Extracted material —
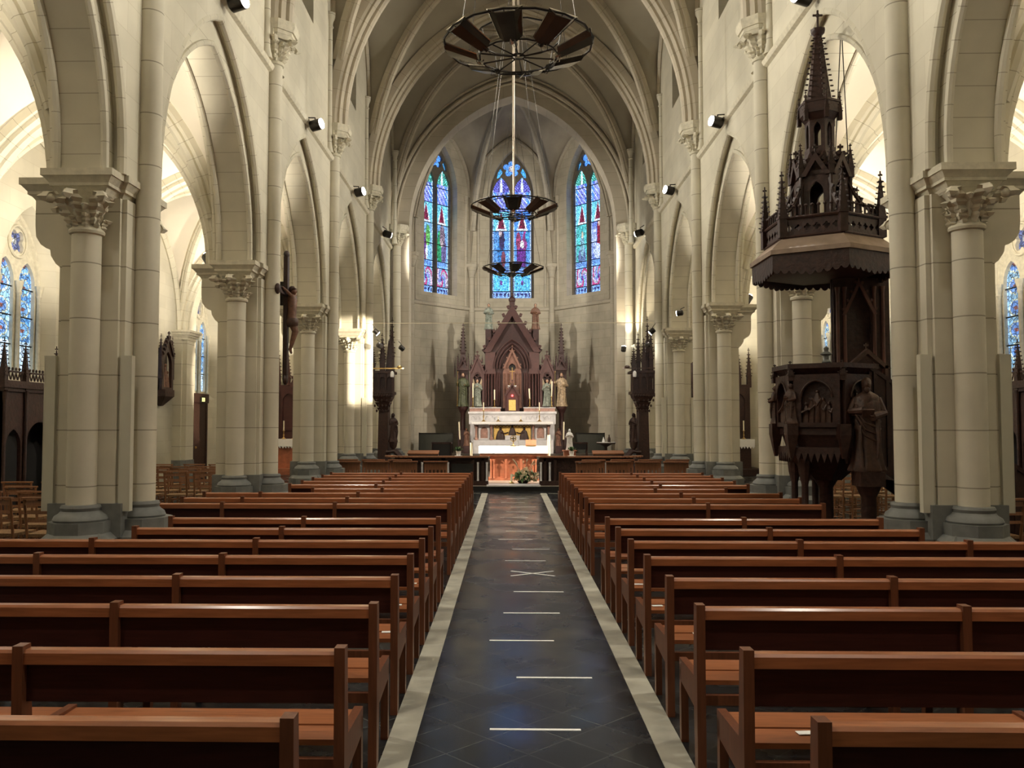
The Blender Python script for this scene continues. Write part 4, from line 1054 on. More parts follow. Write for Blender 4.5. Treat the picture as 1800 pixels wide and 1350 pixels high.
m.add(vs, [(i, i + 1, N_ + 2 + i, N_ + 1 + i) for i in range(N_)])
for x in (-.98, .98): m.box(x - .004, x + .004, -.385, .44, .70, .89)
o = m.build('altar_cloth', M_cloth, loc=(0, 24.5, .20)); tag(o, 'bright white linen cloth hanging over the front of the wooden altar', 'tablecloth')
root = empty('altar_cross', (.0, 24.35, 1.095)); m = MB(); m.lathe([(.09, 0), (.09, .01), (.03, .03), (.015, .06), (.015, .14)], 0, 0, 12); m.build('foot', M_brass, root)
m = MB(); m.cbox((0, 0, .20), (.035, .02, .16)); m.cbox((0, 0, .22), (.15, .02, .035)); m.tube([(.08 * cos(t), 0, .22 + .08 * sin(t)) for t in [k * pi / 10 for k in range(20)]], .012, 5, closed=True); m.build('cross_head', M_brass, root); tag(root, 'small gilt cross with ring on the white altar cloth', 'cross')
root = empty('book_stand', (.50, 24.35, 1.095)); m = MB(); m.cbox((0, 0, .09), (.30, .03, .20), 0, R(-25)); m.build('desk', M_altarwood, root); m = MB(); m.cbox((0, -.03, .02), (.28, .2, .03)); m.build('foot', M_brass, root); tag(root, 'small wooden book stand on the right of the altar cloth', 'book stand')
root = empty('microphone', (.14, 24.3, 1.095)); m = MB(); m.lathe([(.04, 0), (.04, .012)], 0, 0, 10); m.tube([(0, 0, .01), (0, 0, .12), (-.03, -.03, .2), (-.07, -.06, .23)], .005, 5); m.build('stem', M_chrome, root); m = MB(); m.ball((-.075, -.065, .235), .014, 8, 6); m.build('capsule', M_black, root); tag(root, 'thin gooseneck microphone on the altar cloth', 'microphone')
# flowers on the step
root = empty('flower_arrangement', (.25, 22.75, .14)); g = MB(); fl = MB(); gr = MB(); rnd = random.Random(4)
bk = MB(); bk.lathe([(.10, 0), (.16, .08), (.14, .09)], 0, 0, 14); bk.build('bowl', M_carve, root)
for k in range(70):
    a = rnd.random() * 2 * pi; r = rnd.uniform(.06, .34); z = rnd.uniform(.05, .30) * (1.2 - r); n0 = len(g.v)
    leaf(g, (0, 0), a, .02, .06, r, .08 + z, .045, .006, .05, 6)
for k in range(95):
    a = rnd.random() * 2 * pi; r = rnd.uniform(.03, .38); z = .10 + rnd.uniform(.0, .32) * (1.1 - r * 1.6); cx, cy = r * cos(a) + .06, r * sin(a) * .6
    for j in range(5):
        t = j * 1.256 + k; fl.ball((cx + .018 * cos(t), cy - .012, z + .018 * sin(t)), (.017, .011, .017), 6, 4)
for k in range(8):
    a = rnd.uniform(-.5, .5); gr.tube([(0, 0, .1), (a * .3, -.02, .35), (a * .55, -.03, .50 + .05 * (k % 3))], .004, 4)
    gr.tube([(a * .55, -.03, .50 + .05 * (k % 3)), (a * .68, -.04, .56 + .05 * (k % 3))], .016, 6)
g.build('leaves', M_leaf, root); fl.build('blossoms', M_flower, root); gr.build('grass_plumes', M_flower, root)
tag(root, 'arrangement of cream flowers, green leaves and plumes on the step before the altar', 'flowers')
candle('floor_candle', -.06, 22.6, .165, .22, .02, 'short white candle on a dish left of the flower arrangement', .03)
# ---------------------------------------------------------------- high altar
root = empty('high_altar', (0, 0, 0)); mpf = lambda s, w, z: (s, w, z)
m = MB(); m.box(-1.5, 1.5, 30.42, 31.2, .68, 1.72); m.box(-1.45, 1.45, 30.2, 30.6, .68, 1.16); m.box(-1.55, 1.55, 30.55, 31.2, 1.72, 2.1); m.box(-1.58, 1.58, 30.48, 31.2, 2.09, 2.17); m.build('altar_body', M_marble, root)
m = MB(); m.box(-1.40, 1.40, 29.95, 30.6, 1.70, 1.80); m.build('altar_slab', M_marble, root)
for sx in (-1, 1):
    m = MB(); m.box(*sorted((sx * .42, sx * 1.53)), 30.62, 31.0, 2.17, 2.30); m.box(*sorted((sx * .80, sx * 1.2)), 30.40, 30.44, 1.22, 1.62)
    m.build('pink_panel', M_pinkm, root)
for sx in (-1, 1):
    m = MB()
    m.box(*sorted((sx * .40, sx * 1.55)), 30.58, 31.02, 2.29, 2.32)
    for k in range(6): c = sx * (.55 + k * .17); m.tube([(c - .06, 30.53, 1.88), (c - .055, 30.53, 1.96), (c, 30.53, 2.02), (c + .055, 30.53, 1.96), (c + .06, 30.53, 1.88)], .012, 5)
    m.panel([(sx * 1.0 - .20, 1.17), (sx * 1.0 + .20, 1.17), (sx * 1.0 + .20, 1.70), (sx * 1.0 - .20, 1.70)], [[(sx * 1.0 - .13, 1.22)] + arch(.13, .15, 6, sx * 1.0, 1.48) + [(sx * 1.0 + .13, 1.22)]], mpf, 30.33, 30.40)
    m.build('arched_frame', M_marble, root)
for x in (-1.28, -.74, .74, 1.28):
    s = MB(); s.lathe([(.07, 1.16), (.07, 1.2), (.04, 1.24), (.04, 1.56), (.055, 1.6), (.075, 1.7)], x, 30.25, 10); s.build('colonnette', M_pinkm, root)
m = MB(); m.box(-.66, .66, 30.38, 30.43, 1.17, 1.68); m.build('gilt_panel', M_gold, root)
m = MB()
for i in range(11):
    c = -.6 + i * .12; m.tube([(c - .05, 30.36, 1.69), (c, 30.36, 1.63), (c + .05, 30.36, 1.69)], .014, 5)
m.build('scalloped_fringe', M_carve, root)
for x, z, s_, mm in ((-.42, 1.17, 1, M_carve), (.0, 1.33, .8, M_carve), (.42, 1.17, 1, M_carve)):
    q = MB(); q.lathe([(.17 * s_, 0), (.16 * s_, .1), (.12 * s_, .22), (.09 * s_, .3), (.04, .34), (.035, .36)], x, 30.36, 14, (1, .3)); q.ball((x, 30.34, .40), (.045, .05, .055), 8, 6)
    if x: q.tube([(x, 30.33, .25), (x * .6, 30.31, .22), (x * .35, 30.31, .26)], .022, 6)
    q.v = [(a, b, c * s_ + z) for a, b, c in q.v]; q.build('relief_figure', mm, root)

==

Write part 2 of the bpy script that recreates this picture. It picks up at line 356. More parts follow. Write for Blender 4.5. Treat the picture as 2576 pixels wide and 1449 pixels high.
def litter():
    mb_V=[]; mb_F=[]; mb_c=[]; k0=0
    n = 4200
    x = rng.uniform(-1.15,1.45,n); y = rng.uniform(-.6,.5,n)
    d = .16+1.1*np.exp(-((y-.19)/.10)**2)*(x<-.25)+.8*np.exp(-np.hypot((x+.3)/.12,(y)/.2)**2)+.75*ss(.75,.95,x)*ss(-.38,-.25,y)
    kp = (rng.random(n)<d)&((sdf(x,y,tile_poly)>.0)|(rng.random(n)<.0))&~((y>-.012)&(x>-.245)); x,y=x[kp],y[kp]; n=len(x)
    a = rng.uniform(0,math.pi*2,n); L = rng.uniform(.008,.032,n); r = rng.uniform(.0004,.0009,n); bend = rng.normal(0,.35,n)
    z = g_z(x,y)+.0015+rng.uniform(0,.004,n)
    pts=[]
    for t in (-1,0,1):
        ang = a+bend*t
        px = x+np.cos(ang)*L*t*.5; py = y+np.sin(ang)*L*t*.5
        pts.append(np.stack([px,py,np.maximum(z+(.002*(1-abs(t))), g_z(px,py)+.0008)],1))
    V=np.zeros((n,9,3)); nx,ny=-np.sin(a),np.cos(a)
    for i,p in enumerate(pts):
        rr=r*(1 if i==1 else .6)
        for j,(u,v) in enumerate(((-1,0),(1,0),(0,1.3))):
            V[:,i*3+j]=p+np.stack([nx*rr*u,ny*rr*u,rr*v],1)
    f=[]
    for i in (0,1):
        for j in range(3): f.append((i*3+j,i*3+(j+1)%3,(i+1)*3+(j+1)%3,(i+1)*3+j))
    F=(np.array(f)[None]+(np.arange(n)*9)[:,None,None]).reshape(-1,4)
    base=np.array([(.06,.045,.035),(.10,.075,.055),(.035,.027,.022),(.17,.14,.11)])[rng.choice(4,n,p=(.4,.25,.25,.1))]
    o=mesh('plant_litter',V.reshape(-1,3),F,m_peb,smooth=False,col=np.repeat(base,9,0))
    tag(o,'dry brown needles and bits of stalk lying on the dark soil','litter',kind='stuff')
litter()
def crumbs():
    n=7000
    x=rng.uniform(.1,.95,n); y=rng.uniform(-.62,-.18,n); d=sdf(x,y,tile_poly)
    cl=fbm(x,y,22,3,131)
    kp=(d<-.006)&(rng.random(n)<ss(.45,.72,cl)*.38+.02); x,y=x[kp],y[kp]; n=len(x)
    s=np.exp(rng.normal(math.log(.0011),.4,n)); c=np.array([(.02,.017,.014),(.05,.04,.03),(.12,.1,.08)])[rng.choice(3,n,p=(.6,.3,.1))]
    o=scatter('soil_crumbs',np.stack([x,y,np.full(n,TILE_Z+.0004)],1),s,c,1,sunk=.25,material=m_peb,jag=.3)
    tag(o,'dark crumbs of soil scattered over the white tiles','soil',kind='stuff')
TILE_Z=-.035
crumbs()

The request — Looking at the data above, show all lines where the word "Write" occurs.

Output of the exercise —
The Blender Python script for this scene continues. Write part 4, from line 1054 on. More parts follow. Write for Blender 4.5. Treat the picture as 1800 pixels wide and 1350 pixels high.
Write part 2 of the bpy script that recreates this picture. It picks up at line 356. More parts follow. Write for Blender 4.5. Treat the picture as 2576 pixels wide and 1449 pixels high.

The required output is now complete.